There a lot of games that runs natively/non-natively on Linux. Add to that all the online games that are getting increasingly good. I am pretty sure some people play HL2 on Linux btw.
Thank you for your comments, maybe I should give Linux a try (I did attempt to install a version of it, can't remember which one, about 5 years ago, but it kept crashing).
One other thing that concerns me, is how easy is it to set up for connecting to the internet? I had problems getting my Xbox 360 to connect to my router, and would not like to have to struggle to connect via Linux!
Installing software and updates is certainly easier. Configuring wireless is very straightforward in most flavours of Linux, certainly no more difficult than in Windows.
The days when Linux was hard to use are in the past. Choice of printers and scanners is, however, critical as not all are supported. That is my one gripe.

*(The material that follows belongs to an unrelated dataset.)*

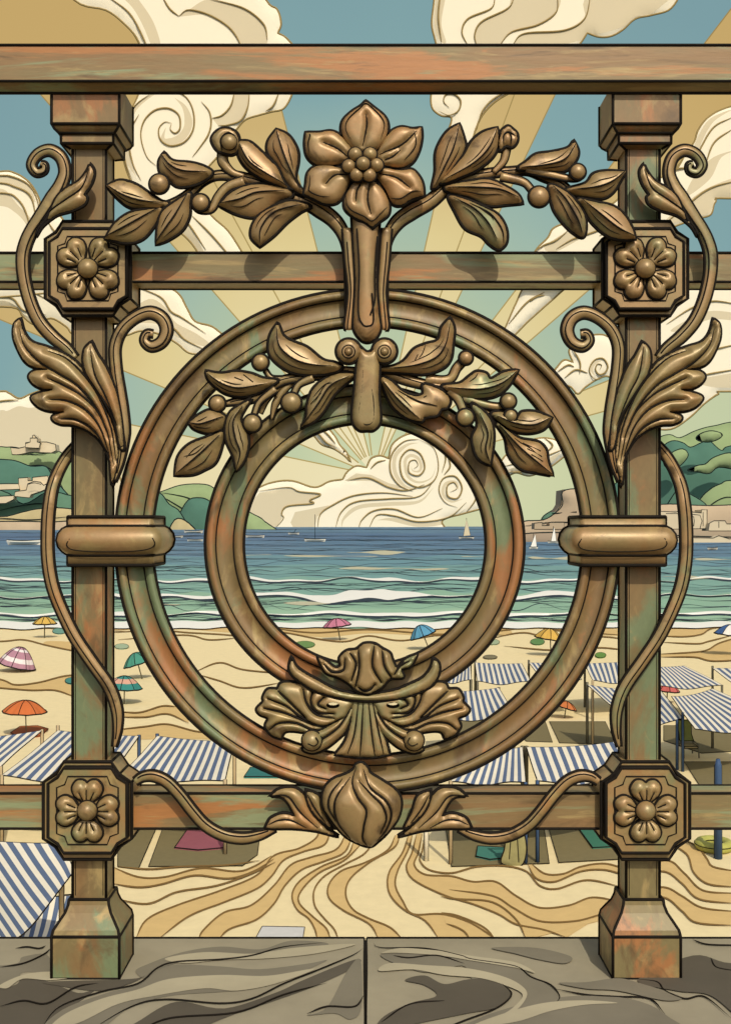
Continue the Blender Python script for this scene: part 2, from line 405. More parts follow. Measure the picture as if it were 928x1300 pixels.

I can tell you this much for absolute certain - if it has been five years since you last tried Linux, you definitely need to give it another try. I think you will be amazed by the difference.
Linux is undergoing constant development and improvement, and the results of that are fed through to the general distributions. As a result, most of the problems which are identified are resolved very quickly. My purchase of an HP 2133 Mini-Note netbook was a good example of that; when I bought it, there were all sorts of problems with loading Linux because of the VIA C7-M CPU and VIA Chrome graphic adapter. Now, barely six months later, any of the major Linux distributions load on it with very little or no problem at all.
Try it. You'll probably like it - and if you do, it will pay off for you many times over, very quickly.